Tomates

Tomates

La plaza del Mercado

Hay aprendizajes que te marcan de por vida, y hay maestros que saben cómo hacer que la lección se quede grabada a fuego. 

Os voy a contar una anécdota sobre mis estudios, para que entendáis mejor por qué he decidido hacer lo que hago como lo hago. Y por qué dejé la universidad para dedicarme a criar gallinas y plantar tomates en lo alto de una loma para llevar vida de ermitaña. Esto último es mentira, es mi plan de futuro, pero aún me quedan unos años antes del autoabastecimiento y aislarme socialmente.

Recuerdo con especial cariño una clase de la asignatura de ADE, cuando estaba estudiando Ingeniería Multimedia en la universidad. Eran las primeras semanas de curso, y salvo los que ya nos conocíamos de antes, el resto de compañeros eran extraños. Sí, raritos también, pero esa carrera tenía ese público. El profesor propuso la siguiente actividad, ni recuerdo con qué finalidad, pero os podréis hacer una idea; teníamos que imaginar que todos los que estábamos allí teníamos un puesto de tomates en un mercado. Teníamos que conseguir venderlos todos sin perder dinero, y a ser posible, obteniendo ganancias, con una buena estrategia. Bueno, ya os digo que no recuerdo ni el precio, ni la cantidad, ni el dinero del que disponíamos, etc, pero aquello era una vorágine… MENTIRA. 

Los primeros 5 minutos todo eran murmullos en pequeños grupos, vergüenza por entablar conversación con “los clientes”, que a su vez también eran “vendedores”… y muy poca sangre. Se llega a vender horchata y la gente hubiera muerto de sed mientras se cortaban las venas para abastecer el negocio.

Bueno, aquí la menda, cansada de la falta de acción y la excesiva prudencia de mis compañeros de equipo, decidió subirse a la mesa a gritar:

“No son mejores tomates, ni los más baratos, pero los vendo yo, con mi gracejo. Y son para vosotros, que tenéis que comprar a alguien en menos de 15 minutos y estáis ahí mirando al palomo mientras se pasa el tiempo”.

Cabe destacar que llevaba el pelo lila y una nariz de payaso en la mochila. Porque una tiene sus cosicas que le hacen, como mi madre amorosamente suele decir, especialita. Pero por fin, tras un silencio abrumador seguido de una estruendosa carcajada general, la cosa empezó a moverse. Algunos no se rieron, porque para gustos colores, pero me quedé con sus nombres, sus caras e iré a buscarlos el día de mañana a venderles tomates de mi huerto de ermitaña.

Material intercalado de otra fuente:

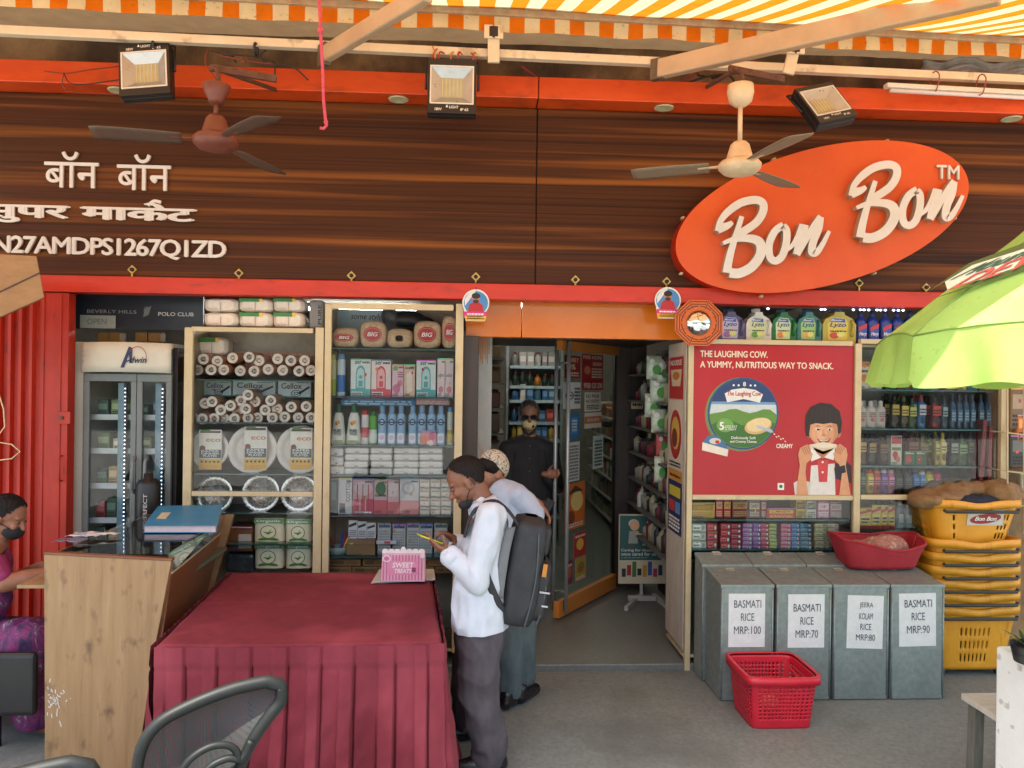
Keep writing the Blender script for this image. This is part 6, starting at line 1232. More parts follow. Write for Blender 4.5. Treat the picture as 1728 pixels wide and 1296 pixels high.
for i, x in enumerate((272, 310, 348, 386)):
    bottle('slim', 'clear bluish grey bottle in the lower cabinet behind the red bag', 'bottle', ZS(x - 18, 930 + 8 * (i % 2), x + 18, 1050), .1, mat('clear_bluish', (120, 140, 150), .15, var=.3), C(170, 180, 184), lambda a: a.rect(.2, .2, .8, .5, C(170, 184, 190)), 'clear bluish bottles', zlow)
for i, (x0_, x1_, y0_, y1_, nm) in enumerate(((618, 668, 560, 850, 'tilted'), (655, 705, 590, 850, 'upright'))):
    q0, q1 = U(*ZS(x0_ + (20 if i == 0 else 10), y0_), .06), U(*ZS(x0_, y1_), .06); mb = MB(); mb.bar(q1, q0, .09, .03, C(150, 56, 60)); o = solo(mb, 'incense_pack', nm + ' long reddish packet leaning at the wire rack end of the bottle shelves', 'packet', bevel=.008)
    mb = MB(); mb.bar(q1 + (q0 - q1) * .6 + Vector((0, -.017, 0)), q1 + (q0 - q1) * .8 + Vector((0, -.017, 0)), .07, .002, C(206, 170, 120)); mb.build('printed_label', o)
# a rear row of the same bottles fills each shelf of the right section
rn = random.Random(77)
for o in [k for k in ALL if k.parent is None and k.get('category') in ('bottle', 'can') and k.location.x > rX1 and k.location.y < .2 and k.location.z < SHS[0]]:
    for dx in (.03, -.035)[:1 + (rn.random() < .5)]:
        copy_tree(o, (dx + rn.uniform(-.008, .008), .13 + rn.uniform(0, .03) + (.07 if dx < 0 else 0), 0), label='bottle or can in the crowded rear row of the shelves under the umbrella', group='rear row bottles of the right shelves')
# wire rack at the far right edge
t = thing('wire_rack', 'cream wire rack with goods at the right edge beside the bottle cabinet', 'rack', U(1712, 900, -.1))
for py in (650, 730, 795, 850):
    c0, c1 = U(1698, py, -.15), U(1790, py + 12, -.15); mb = MB(); mb.tube([c0, c1], .006, CF, 6); mb.tube([c0 + Vector((0, .25, 0)), c1 + Vector((0, .25, 0))], .006, CF, 6)
    for k in range(7): p = c0 + (c1 - c0) * (k / 6); mb.tube([p, p + Vector((0, .25, 0))], .004, CF, 5)
    mb.build('wire_shelf', t)
for px in (1700, 1728, 1760): mb = MB(); a_, b_ = U(px, 640, -.15), U(px, 900, -.15); mb.tube([a_, b_], .006, CF, 6); mb.build('upright_wire', t)
for i, (px, py, w_, h_, cc, nm) in enumerate(((1706, 655, 34, 70, (120, 96, 70), 'dull brown hanging packet on the top of the wire rack'), (1716, 700, 30, 46, (190, 110, 40), 'orange packet on the wire rack beside the dark one'), (1705, 735, 40, 55, (60, 62, 60), 'dark cable bundle packet on the wire rack'), (1722, 800, 30, 46, (150, 140, 120), 'beige packet low on the wire rack'))):
    carton_item('rack_packet', nm, 'packet', (px, py, px + w_, py + h_), -.05, .05, C(*cc), lambda a: (a.rect(.1, .5, .9, .85, C(*[min(240, v + 50) for v in cc])), a.marks(.1, .1, .9, .4, K_, 3, i)), bevel=.01)
# ================================================================== cash counter
CY0, CY1 = -1.25, -.13
ct = thing('cash_counter', 'worn tan wooden cash counter with sloping glass top beside the maroon table', 'counter', (U(180, 1000, CY0).x, -.7, 0))
q = [U(74, 936, CY0), U(289, 947, CY0), U(262, 1090, CY0), U(228, 1296, CY0), U(76, 1276, CY0)]
q[3].z = .0; q[4].z = 0; q[3].x = U(231, 1285, CY0).x
mb = MB(); n = len(q); bk = [v + Vector((0, .03, 0)) for v in q]; mb.add(q + bk, [tuple(range(n))[::-1], tuple(range(n, 2 * n))] + [(i, (i + 1) % n, (i + 1) % n + n, i + n) for i in range(n)], WOODTAN)
ep = mb.build('end_panel', ct, bevel=.003)
ztop = q[0].z; xl_, xr_, xb_ = q[0].x, q[1].x, q[3].x
mb = MB(); rn = random.Random(9); SCR = C(206, 204, 200)
for k in range(38):
    px, py = 80 + abs(rn.gauss(0, 18)), 1180 + rn.gauss(0, 17); c = U(px, py, CY0 - .001); l = rn.uniform(.006, .022)
    mb.bar(c, c + Vector((l * rn.uniform(-.4, 1), 0, l * rn.uniform(-1.4, 1.4))), .004, .001, SCR, (0, 1, 0))
o = mb.build('peeled_patch', ep); o['kind'] = 'stuff'
mb = MB(); mb.bar(Vector((xl_ - .0, CY0 + .015, ztop + .006)), Vector((xr_ + .004, CY0 + .015, q[1].z + .006)), .034, .012, WOODRED); mb.build('edge_strip', ct, bevel=.002)
xe = U(394, 869, CY1).x; xe0 = U(360, 968, CY1).x; zE = zpx(384, 869, CY1)
mb = MB(); mb.hexa([Vector((xl_, CY1, 0)), Vector((xe0 - .16, CY1, 0)), Vector((xe0 - .16, CY1 + .03, 0)), Vector((xl_, CY1 + .03, 0)), Vector((xl_, CY1, zE)), Vector((xe, CY1, zE)), Vector((xe, CY1 + .03, zE)), Vector((xl_, CY1 + .03, zE))], WOODTAN); mb.build('end_panel', ct, bevel=.003)
# sloping front of brown laminate, facing the table
f0, f1 = U(290, 968, CY0 + .03), U(372, 901, CY1); g0, g1 = Vector((xb_ + .02, CY0 + .03, .02)), Vector((xe0 - .14, CY1, .02))
mb = MB(); n_ = Vector((.02, 0, .0)); mb.hexa([g0 - n_, g0, g1, g1 - n_, f0 - n_, f0, f1, f1 - n_], WOODRED); mb.build('front_panel', ct)
mb = MB(); mb.bar(f0 + Vector((-.008, 0, .004)), f1 + Vector((-.008, 0, .004)), .022, .01, CF); mb.build('panel_edge', ct)
mb = MB(); h0, h1 = Vector((xr_ - .03, CY0 + .03, ztop - .004)), Vector((xe - .05, CY1, ztop + .01)); mb.add([f0, f1, h1, h0], [(0, 1, 2, 3)], glass_mat('counter_pane', (206, 222, 210), 1.2, .04, .06)); mb.build('glass_front', ct)
mb = MB(); k0, k1 = Vector((xl_ + .02, CY0 + .03, ztop - .004)), Vector((xl_ + .02, CY1, ztop + .01)); mb.add([k0, h0, h1, k1], [(0, 1, 2, 3)], MATS['counter_pane']); mb.build('glass_top', ct)
mb = MB(); mb.box(xl_, xl_ + .015, CY0 + .03, CY1, .0, ztop - .01, WOODTAN); mb.box(xl_ + .015, xr_ - .08, CY0 + .03, CY1, ztop - .22, ztop - .20, C(96, 104, 88)); mb.build('inner_shelf', ct)
mb = MB(); a_, b_ = U(44, 982, CY0 + .12), U(80, 984, CY0 + .12); mb.box(a_.x, xl_ - .002, CY0 + .04, CY0 + .5, a_.z - .012, a_.z + .006, WOODTAN); mb.build('pull_out_tray', ct, bevel=.002)
rn = random.Random(21)
for i in range(7):
    y = CY0 + .12 + i * .13; x = xl_ + .1 + rn.uniform(0, .3); cc = rn.choice(((150, 140, 110), (110, 120, 96), (170, 160, 140), (120, 90, 60)))
    mb = MB(); mb.box(x, x + .16, y, y + .1, ztop - .199, ztop - .16, C(*cc)); o = solo(mb, 'counter_goods', 'small flat packet lying under the glass of the cash counter', 'packet', 'packets under the counter glass', bevel=.006)
    mb = MB(); mb.box(x + .02, x + .1, y + .02, y + .08, ztop - .1605, ztop - .159, C(*[min(240, v + 50) for v in cc])); mb.build('printed_label', o)
# blue ledger and papers on the counter
BK = mat('ledger_blue', (54, 128, 168), .45, var=.15, scale=8)
zt_ = ztop + .008; qs = [UZ(244, 886, zt_ + .04), UZ(364, 886, zt_ + .04), UZ(374, 852, zt_ + .05), UZ(268, 854, zt_ + .05)]
t = thing('ledger_book', 'thick blue ledger book lying on the far end of the cash counter', 'book', qs[0] - Vector((0, 0, .045)))
dn_ = Vector((0, 0, .038))
mb = MB(); mb.hexa([v - dn_ for v in qs] + [v - Vector((0, 0, .004)) for v in qs], C(206, 186, 186)); mb.build('pages', t)
out = lambda v, s: v + (v - (qs[0] + qs[1] + qs[2] + qs[3]) / 4) * s
mb = MB(); mb.hexa([out(v, .03) - Vector((0, 0, .004)) for v in qs] + [out(v, .03) for v in qs], BK); cv = mb.build('cover', t, bevel=.002)
mb = MB(); mb.hexa([out(v, .03) - dn_ - Vector((0, 0, .004)) for v in qs] + [out(v, .03) - dn_ for v in qs], BK); mb.build('cover', t, bevel=.002)
mb = MB(); P_ = lambda u, v: (qs[0] * (1 - u) + qs[1] * u) * (1 - v) + (qs[3] * (1 - u) + qs[2] * u) * v + Vector((0, 0, .0012)); mb.add([P_(.1, .28), P_(.24, .28), P_(.26, .62), P_(.12, .62)], [(0, 1, 2, 3)], C(206, 196, 160)); mb.build('title_label', cv)
for i, (px, py, w_, dpt, cc, lab) in enumerate(((104, 918, .13, .10, (110, 110, 130), 'dark printed pamphlet on the cashier side of the counter glass'), (128, 908, .16, .09, (196, 190, 186), 'white crumpled receipts on the cashier side of the counter glass'), (160, 906, .15, .05, (206, 196, 176), 'cream paper strip lying further along the counter glass'))):
    c = UZ(px, py, zt_); mb = MB(); s = i
    mb.grid(lambda u, v: c + Vector((w_ * (u - .3) + .02 * v, dpt * (v - .2), .012 + .02 * abs(noise.noise(Vector((u * 3, v * 3, s)))))), 10, 8, C(*cc)); o = solo(mb, 'paper', lab, 'paper', solid=.0015)
    mb = MB(); mb.grid(lambda u, v: c + Vector((w_ * (u * .5 - .2), dpt * (v * .4), .0145 + .02 * abs(noise.noise(Vector(((u * .5 + .1) * 3, (v * .4 + .2) * 3, s)))))), 6, 5, C(150, 60, 80) if i == 0 else C(150, 150, 170)); mb.build('printed_picture', o)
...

Hubo quien vino a comprar, hubo quien copió la estrategia, con variantes o descaradamente, pero claro, sin nariz de payaso ni el pelo lila. Y hubo quien al final de la clase vino a pedirme el teléfono de mi proveedor de sustancias psicotrópicas (Que yo no me drogo, ¡leches!). 

No fui quien más vendió, ni quien más ganancias obtuvo, pero conseguí mis objetivos, y de paso conseguí que los ciento y pico compañeros meneasen el culo y se dejasen de gilipolleces. Y suspendí ese cuatrimestre, porque los números y yo no nos entendimos hasta años después.

El caso es que el señor Humberto me enseñó (aunque esa no fuese la lección) que como tú, que vende lo mismo que tu, que ofrece lo mismo que tú hay a patadas, pero el elemento diferencial es clave para, al menos (ni más, ni menos), llamar la atención en el mercado y obtener resultados sin engañar a nadie.